The Bank Customer Churn Prediction Dataset involves predicting churn in the banking industry.
The dataset is hosted on the Kaggle website and is popular task for imbalanced classification.
Download the Training Dataset
The first step is to download the Churn_Modelling.csv data file from the competition website.
This will require you to create an account and sign-in before you can access the dataset.
XGBoost Example
Next, we can address the dataset with XGBoost.
In this example, we’ll download the training dataset, perform hyperparameter tuning using GridSearchCV with common XGBoost parameters, save the best model, load it, and use it to make predictions on the test set.
import numpy as np
import pandas as pd
from sklearn.model_selection import GridSearchCV, train_test_split
from sklearn.compose import ColumnTransformer
from sklearn.preprocessing import OrdinalEncoder
from sklearn.metrics import f1_score
from xgboost import XGBClassifier
from collections import Counter
# Load the training dataset
dataset = pd.read_csv('Churn_Modelling.csv')
# Print key information about the dataset
print(f"Dataset shape: {dataset.shape}")
print(f"Features: {dataset.columns[:-1]}")
print(f"Target variable: {dataset.columns[-1]}")
print(f"Class distributions: {Counter(dataset.values[:,-1])}")
# Split into input and output elements
X, y = dataset.values[:,:-1], dataset.values[:,-1]
# drop "id" and "CustomerId"
X = X[:, 2:]
# Encode categorical variables
nom = [0, 2, 3]
transformer = ColumnTransformer(transformers=[('ord', OrdinalEncoder(), nom)], remainder='passthrough')

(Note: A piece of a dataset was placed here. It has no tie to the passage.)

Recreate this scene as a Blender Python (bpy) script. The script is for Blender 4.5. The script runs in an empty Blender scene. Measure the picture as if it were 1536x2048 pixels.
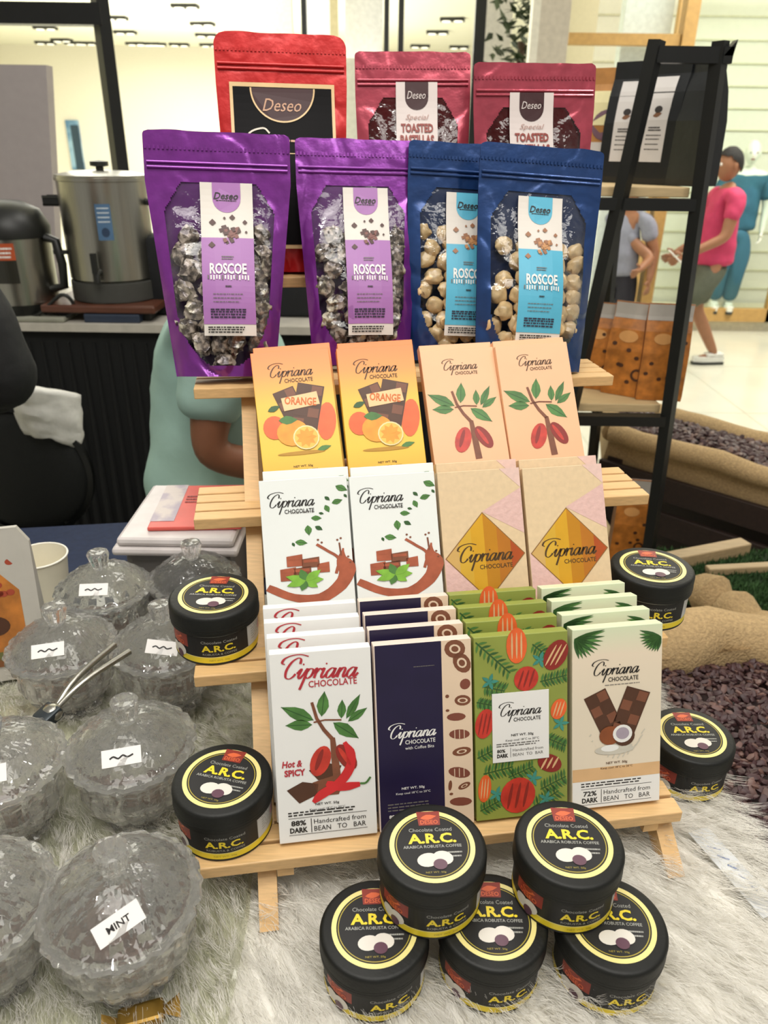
import bpy, bmesh, math, random
from mathutils import Vector, Matrix, Euler, noise
random.seed(7)
R = math.radians
scene = bpy.context.scene
COL = scene.collection

# ------------------------------------------------------------------ camera
F_PX, CAM_H, PITCH, ROLL = 1500.0, 1.57, R(26.0), R(0.8)
fw = Vector((0, math.cos(PITCH), -math.sin(PITCH)))
rt0, up0 = Vector((1, 0, 0)), Vector((0, math.sin(PITCH), math.cos(PITCH)))
rt = math.cos(ROLL) * rt0 + math.sin(ROLL) * up0
up = -math.sin(ROLL) * rt0 + math.cos(ROLL) * up0
CAM_O = Vector((0, 0, CAM_H))
cd = bpy.data.cameras.new('camera')
cam = bpy.data.objects.new('camera', cd)
COL.objects.link(cam)
cam.matrix_world = Matrix(((rt.x, up.x, -fw.x, 0), (rt.y, up.y, -fw.y, 0), (rt.z, up.z, -fw.z, CAM_H), (0, 0, 0, 1)))
cd.sensor_fit = 'VERTICAL'
cd.sensor_height = 36.0
cd.lens = 36.0 * F_PX / 2048.0
cd.clip_start = 0.02
cd.dof.use_dof = True
cd.dof.focus_distance = 0.74
cd.dof.aperture_fstop = 9.0
scene.camera = cam

# ------------------------------------------------------------------ light
scene.view_settings.view_transform = 'Standard'
scene.view_settings.look = 'None'
scene.view_settings.gamma = 1.0
scene.view_settings.use_curve_mapping = False
scene.view_settings.exposure = -0.14
scene.cycles.max_bounces = 24
scene.cycles.transmission_bounces = 24
scene.cycles.transparent_max_bounces = 32
scene.cycles.sample_clamp_indirect = 4.0
world = bpy.data.worlds.new('mall_light')
scene.world = world
world.use_nodes = True
bg = world.node_tree.nodes['Background']
bg.inputs[0].default_value = (1.0, 0.96, 0.88, 1)
bg.inputs[1].default_value = 0.42


def area(name, loc, size, energy, color=(1, 0.965, 0.9), rot=(0, 0, 0), size_y=None):
    l = bpy.data.lights.new(name, 'AREA')
    l.energy = energy
    l.color = color
    l.size = size
    if size_y:
        l.shape = 'RECTANGLE'
        l.size_y = size_y
    o = bpy.data.objects.new(name, l)
    o.location = loc
    o.rotation_euler = rot
    COL.objects.link(o)
    return o


area('ceiling_lamp_light', (-0.3, 0.1, 3.3), 1.3, 36)


def spot(loc, energy):  # unseen point sources added for sparkle on glass and foil
    l = bpy.data.lights.new('sparkle_light', 'POINT')
    l.energy = energy
    l.color = (1, 0.96, 0.9)
    l.shadow_soft_size = 0.05
    o = bpy.data.objects.new('sparkle_light', l)
    o.location = loc
    COL.objects.link(o)


for p_ in ((-.9, .2, 3.1), (.15, -.35, 3.1), (1.0, .5, 3.1), (-.4, 1.3, 3.2)):
    spot(p_, 17)
area('ceiling_lamp_light', (0.9, -0.5, 3.2), 0.9, 20)
area('ceiling_lamp_light', (0.3, 2.3, 3.3), 0.8, 22)
area('store_lamp_light', (3.4, 5.4, 3.2), 2.5, 120, size_y=2.0)
area('store_lamp_light', (-3.0, 7.5, 3.2), 4.0, 300, color=(1, .985, .95), size_y=6.0)
area('store_lamp_light', (-3.0, 14.0, 3.2), 6.0, 520, color=(1, .985, .95), size_y=7.0)
area('ceiling_fill_light', (-3.0, 10.0, 2.2), 6.0, 300, color=(1, .985, .95), rot=(math.pi, 0, 0), size_y=12.0)  # upward fills, here and below, added to brighten the ceiling; no fixtures
area('ceiling_fill_light', (3.5, 6.0, 2.4), 2.0, 60, rot=(math.pi, 0, 0))


# ------------------------------------------------------------------ helpers
def lin(h):
    h = h.lstrip('#')
    out = []
    for i in (0, 2, 4):
        c = int(h[i:i + 2], 16) / 255
        out.append(c / 12.92 if c <= 0.04045 else ((c + 0.055) / 1.055) ** 2.4)
    return tuple(out) + (1.0,)


MATS = {}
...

# Perform ordinal encoding
X = transformer.fit_transform(X)
# Ensure class labels are integers
y = y.astype('int')
# Split into train and validation sets
X_train, X_valid, y_train, y_valid = train_test_split(X, y, test_size=0.2, random_state=42, stratify=y)
# Compute the positive class weight
class_weight = (len(y_train) - np.sum(y_train)) / np.sum(y_train)
# Define parameter grid
param_grid = {
'max_depth': [3, 4, 5],
'learning_rate': [0.1, 0.01, 0.05],
'n_estimators': [100, 200, 300],
'subsample': [0.8, 1.0],
'colsample_bytree': [0.8, 1.0]
}
# Create XGBClassifier
model = XGBClassifier(objective='binary:logistic', scale_pos_weight=class_weight, random_state=42, n_jobs=1)
# Perform grid search
grid_search = GridSearchCV(estimator=model, param_grid=param_grid, scoring='f1', cv=3, n_jobs=-1)
grid_search.fit(X_train, y_train)
# Print best score and parameters
print(f"Best F1 score: {grid_search.best_score_:.3f}")
print(f"Best parameters: {grid_search.best_params_}")
# Access best model
best_model = grid_search.best_estimator_
# Save best model
best_model.save_model('best_model_churn.ubj')
# Load saved model
loaded_model = XGBClassifier()
loaded_model.load_model('best_model_churn.ubj')
# Use loaded model for predictions
predictions = loaded_model.predict(X_valid)
# Print score
f1 = f1_score(y_valid, predictions)
print(f"F1: {f1:.3f}")
The dataset contains 10,002 samples and 14 features. The target variable is the binary classification label.
We split the data into train and validation sets, define a parameter grid for hyperparameter tuning, create an XGBClassifier, and perform a grid search with 3-fold cross-validation and optimize for the F1 metric.
We print the best F1 score and corresponding best parameters, access and save the best model, load the saved model, use it to make predictions on the validation set, and print the F1 score.
Running this code will download the dataset, perform the grid search, and output results similar to:
Dataset shape: (10002, 14)
Features: Index(['RowNumber', 'CustomerId', 'Surname', 'CreditScore', 'Geography',
'Gender', 'Age', 'Tenure', 'Balance', 'NumOfProducts', 'HasCrCard',
'IsActiveMember', 'EstimatedSalary'],
dtype='object')
Target variable: Exited
Class distributions: Counter({0: 7964, 1: 2038})
Best F1 score: 0.607
Best parameters: {'colsample_bytree': 0.8, 'learning_rate': 0.05, 'max_depth': 5, 'n_estimators': 200, 'subsample': 0.8}
F1: 0.610
This example demonstrates how to use XGBoost on a Kaggle dataset, perform hyperparameter tuning, save and load the best model, and evaluate its performance.